One prominent lawyer in Hyderabad explained to me how land ownership, the single most important issue against the formation of Telangana, plays out. In the last several years, large areas of prime public land in Hyderabad—the Jagir land (the land once given away by Nizam to his military officers, and acquired back by the state), the Wakf board land (the land once given to and now administered by Muslim community leaders), Inam land (land given for the landless tillers), ceiling land (land taken over by the government as per ceiling acts) and direct government land (government owned land)—have been ‘regularised’ without proper legal process in the name of ‘growth’ and ‘investment.’ And if there is a thorough investigation, the lawyer says, it will be devastating for many politicians and businessmen. (I thought it best that this lawyer, who defended such a case from the Malkajigiri area in Hyderabad, go unnamed with Hyderabad’s currently charged political climate).
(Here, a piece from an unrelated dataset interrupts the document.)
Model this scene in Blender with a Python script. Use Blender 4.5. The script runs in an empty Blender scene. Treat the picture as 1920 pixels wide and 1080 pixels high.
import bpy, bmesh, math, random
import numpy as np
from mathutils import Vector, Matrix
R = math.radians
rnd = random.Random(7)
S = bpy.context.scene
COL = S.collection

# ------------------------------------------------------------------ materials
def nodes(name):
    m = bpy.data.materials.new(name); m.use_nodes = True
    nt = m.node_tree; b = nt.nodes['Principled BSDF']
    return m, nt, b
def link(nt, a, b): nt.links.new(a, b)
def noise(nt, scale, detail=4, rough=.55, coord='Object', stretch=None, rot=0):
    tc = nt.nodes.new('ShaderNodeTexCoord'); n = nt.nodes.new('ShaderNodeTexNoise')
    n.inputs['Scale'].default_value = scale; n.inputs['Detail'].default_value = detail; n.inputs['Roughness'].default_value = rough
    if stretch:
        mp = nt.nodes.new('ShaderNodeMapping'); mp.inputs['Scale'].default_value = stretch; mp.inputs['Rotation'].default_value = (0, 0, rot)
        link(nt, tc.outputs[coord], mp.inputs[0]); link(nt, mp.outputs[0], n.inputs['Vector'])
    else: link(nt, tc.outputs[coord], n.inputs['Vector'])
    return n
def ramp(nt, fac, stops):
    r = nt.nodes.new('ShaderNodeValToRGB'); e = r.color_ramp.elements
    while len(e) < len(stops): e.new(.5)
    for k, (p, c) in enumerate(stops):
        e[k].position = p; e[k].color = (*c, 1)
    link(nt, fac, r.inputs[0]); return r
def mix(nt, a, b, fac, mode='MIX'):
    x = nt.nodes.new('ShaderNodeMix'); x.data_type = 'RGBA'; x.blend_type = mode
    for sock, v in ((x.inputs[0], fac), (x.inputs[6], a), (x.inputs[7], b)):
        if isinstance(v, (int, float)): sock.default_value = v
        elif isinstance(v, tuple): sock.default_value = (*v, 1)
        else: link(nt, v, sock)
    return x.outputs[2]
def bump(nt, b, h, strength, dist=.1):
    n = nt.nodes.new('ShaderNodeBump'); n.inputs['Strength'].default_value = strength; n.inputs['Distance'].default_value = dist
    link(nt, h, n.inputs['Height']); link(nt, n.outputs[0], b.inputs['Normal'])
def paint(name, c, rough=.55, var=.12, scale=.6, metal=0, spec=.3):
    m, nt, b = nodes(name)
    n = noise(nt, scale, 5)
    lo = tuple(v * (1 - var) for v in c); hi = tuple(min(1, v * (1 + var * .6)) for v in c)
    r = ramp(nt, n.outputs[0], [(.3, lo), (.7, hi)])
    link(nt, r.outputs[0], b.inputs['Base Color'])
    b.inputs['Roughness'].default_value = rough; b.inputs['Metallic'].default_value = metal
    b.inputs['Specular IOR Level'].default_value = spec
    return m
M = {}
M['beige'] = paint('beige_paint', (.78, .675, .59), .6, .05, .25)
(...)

But his points illustrate how the powerful interests of local politicians and businessmen can first deny, then delay the 40-year-old movement.
This resistance isn’t unique to Telangana. For every demand for a separate state in the country, a powerful local lobby backed by money and influence is working against it.
The third kind of resistance is the quietly spoken claims of cultural and nationalistic supremacy of the dominant culture. This manifests itself in statements like, ‘The Nepalis should go to Nepal, and the Adibasis should go to Jharkhand,’ and characterising the Gorkhas as ‘the uncultured, uneducated hill people,’ The people of Gorkhaland, north of Bengal, have for decades endured comments of a similar nature. These slights, along with gross underdevelopment, have often made them feel like second-class citizens. They are frequently asked, for example, why they just can’t speak Bengali. They call this Bengali chauvinism. It’s a loaded word, to be sure, but there is clearly a sense of national and cultural supremacy that the Gorkhas feel in their interaction with the Bengali Bhadralok, the Bangla-speaking upper caste Brahmins and Kayasthas. The dominant communities, in this case, Bengalis, historically had much greater representation in Kolkata and New Delhi, and the ethnic minorities like Gorkhas and Kamtapuris have found it hard to withstand the cultural hegemony of the dominant group.
Such is the sociology of resistance against state formation demands. So from Lord Curzon’s India to today’s, the formation of smaller federal units remains a very difficult political task. But after how many more years of lopsided development, and at the cost of how many more lives, will the question of federalism be settled in India? I don’t know. But I know one thing: most of these demands are footed on meritorious democratic grounds. In order to properly address these questions, we need to shift the discussion from one which makes the rich and the powerful feel comfortable to one that addresses the fundamental disparities in social justice and resource allocation.